I've been playing around a lot with software installations this week. After running out to buy Vista and experiencing the morning-after buyers remorse (or is it grieving for dearly departed money?) I look forward to a New User Experience (trademark pending.) I didn't go into this project blind - I did my homework. Several people, when writing about their experiences with the beta releases of Vista, recommending a dual-installation with XP. Paul Therott, whom I look up to as a mentor, recommends Symantec's Partition Magic to manage partitions and boot sequence. Yes, Vista has its own boot manager, but if Paul doesn't use it, who am I to argue? Symantec. I've had trouble with their stuff lately, but if Guru Paul says so, I'll try it. What's another seventy dollars?

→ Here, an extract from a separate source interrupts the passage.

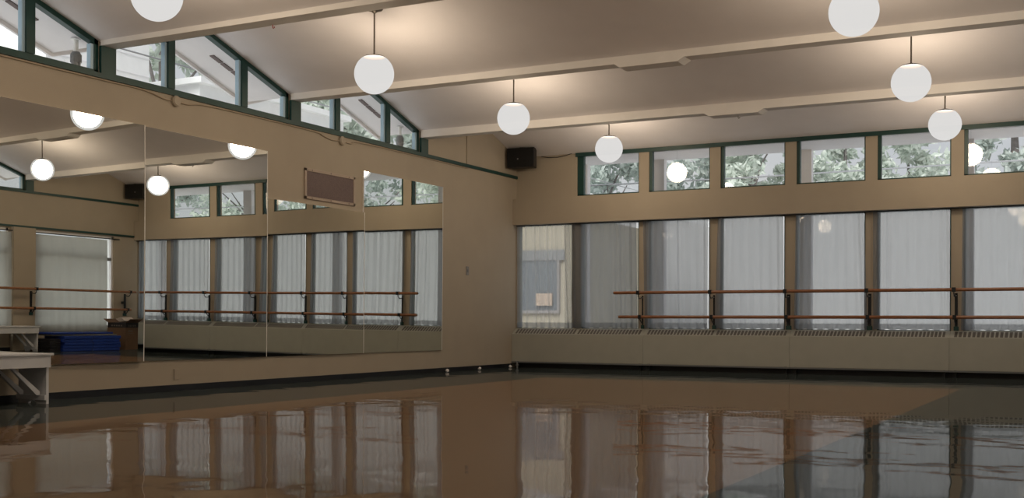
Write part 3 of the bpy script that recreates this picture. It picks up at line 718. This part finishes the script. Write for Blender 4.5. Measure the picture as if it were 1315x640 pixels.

For the un-geek, Partition Magic has two parts, the namesake program divides hard drive space into smaller, theoretically more manageable spaces. There as several benefits to this, but the one I'm interested in is to separate operating systems into their own niches. Then comes the need to inform the computer which system to run at startup. That's the job of Boot Magic, which loads before Windows does to ask us just that.
Don't you love the names? I could insert a whole litany here. It's enough to note that the first time I tried to prepare my hard drive in accordance with instructions in Partition Commander's skimpy booklet, Symantec's magical technology hung during the process. I waited an hour for a simple repartitioning command to complete. It should've take three minutes, max! End result: goodbye Windows XP and all its accoutrements. Now that's Magic! (They thoughtfully provide a manual in PDF format which installs with the program. When your computer fails to reboot, however, access to the manual is lost. Perhaps they thought everyone would waste paper by printing out the 90+ page document.)
I'm faced with a dilemma. Do I embrace adventure, install Vista alone and hope all my legacy programs work? Or do I still take Paul's advice and dual-boot? (Actually, my ultimate intention is to triple-boot with Ubuntu Linux as a third operating system.) I decided to stay the course and begin to rebuild my XP install. I'm still miffed about wasting money on Symantec - again - and give into the urge to try them - again. Several hours later, I have a working XP install with all the latest drivers, Partition magic installed, a new partition created for Vista, a working install of Vista, and Boot Magic managing the whole thing. I'm up past bedtime testing the configuration.
In the morning, the computer won't boot: something about a corrupted MBR (Master Boot Record, the first part of the hard drive where all the formatting information is kept.). Luckily, I made the recovery disks for both Partition Magic and Boot Magic. A quick adjustment from the recovery disk, and XP started right up. Vista, however, wouldn't. It seems that the fix provided by Boot Magic's recovery disk was incompatible with the way Partition Magic reads the MBR, resulting in corruption. Need I remind you that these programs are sold together on the same CD? Need I reiterate how I hate Symantec? Sorry, Paul. Your uncontested sagacity didn't work for me. Seventy dollars, POOF!
Rebuild, rebuild, rebuild. Using Vista's native boot manager flawlessly, I ponder the wisdom of attempting to add Linux to the mix. Ubuntu uses it's own boot manager, which may cause conflict. I'll have do to some research.
Oh, but I LOVE computers, this is so much fun! Costly, sure, but still fun. It's sort of like paying for concert tickets and seeing a mediocre performance - you know, that dry taste in your mind as you tally the dollars-per-hour you just experienced?